#### [What the exercise asks]
For this exercise, copy out each line of the material below that includes "render".

#### [Data block]
_ _ _ _ _ _ _
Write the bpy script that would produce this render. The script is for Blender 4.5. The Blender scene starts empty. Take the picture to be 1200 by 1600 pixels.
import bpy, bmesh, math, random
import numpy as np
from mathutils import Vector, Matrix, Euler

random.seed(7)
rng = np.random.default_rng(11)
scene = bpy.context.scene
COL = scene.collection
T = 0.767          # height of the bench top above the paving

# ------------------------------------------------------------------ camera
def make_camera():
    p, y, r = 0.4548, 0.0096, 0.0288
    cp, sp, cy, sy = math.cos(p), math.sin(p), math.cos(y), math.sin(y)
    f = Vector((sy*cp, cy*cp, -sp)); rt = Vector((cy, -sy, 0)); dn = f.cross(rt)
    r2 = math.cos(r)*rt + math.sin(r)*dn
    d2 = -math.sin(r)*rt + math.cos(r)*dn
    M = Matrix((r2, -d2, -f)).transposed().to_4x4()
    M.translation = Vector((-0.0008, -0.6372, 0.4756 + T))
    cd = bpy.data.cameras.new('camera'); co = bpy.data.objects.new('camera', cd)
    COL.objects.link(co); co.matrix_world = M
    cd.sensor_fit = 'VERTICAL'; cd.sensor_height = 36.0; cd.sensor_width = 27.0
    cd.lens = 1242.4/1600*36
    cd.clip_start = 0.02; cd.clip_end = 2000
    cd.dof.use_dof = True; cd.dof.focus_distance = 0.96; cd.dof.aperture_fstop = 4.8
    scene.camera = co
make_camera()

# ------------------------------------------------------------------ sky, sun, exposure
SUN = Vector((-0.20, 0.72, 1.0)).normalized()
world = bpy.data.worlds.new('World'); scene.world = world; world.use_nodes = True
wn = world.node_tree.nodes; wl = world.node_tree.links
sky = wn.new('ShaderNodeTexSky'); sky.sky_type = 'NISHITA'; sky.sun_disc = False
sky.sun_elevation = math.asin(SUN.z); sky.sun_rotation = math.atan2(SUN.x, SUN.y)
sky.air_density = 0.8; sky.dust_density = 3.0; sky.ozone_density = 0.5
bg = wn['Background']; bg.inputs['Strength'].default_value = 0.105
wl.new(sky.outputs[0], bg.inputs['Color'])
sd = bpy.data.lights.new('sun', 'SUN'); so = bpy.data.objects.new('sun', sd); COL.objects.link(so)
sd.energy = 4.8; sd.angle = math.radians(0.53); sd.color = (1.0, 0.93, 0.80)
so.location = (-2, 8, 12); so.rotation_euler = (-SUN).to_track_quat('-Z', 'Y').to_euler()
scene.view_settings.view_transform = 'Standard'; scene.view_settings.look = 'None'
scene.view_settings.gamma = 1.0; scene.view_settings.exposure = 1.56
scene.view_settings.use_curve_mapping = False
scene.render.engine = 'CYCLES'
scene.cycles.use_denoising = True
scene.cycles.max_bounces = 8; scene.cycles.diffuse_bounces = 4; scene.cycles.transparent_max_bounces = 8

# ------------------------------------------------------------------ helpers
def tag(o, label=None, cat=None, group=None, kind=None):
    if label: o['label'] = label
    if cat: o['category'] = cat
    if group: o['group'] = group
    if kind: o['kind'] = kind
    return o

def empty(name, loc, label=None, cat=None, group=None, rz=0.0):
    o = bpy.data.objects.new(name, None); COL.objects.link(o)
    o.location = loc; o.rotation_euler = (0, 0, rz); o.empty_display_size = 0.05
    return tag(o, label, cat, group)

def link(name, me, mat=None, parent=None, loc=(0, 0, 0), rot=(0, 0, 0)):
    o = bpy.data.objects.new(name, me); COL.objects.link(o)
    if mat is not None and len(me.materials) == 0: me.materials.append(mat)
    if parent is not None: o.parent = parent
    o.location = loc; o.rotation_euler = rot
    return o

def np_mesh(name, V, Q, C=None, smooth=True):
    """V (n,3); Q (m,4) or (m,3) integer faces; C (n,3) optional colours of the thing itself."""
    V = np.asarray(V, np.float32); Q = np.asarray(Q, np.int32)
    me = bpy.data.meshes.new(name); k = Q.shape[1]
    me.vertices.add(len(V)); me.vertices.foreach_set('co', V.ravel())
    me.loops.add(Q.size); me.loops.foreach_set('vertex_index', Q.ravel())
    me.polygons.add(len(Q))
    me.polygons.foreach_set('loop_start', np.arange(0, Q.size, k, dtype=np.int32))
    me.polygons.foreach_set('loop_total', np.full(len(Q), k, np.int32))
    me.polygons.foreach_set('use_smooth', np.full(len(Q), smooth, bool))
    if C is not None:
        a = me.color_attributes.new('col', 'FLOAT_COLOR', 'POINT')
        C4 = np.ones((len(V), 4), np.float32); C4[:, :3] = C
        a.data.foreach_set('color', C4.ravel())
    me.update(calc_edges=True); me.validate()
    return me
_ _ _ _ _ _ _
#### [Right answer]
Write the bpy script that would produce this render. The script is for Blender 4.5. The Blender scene starts empty. Take the picture to be 1200 by 1600 pixels.
scene.render.engine = 'CYCLES'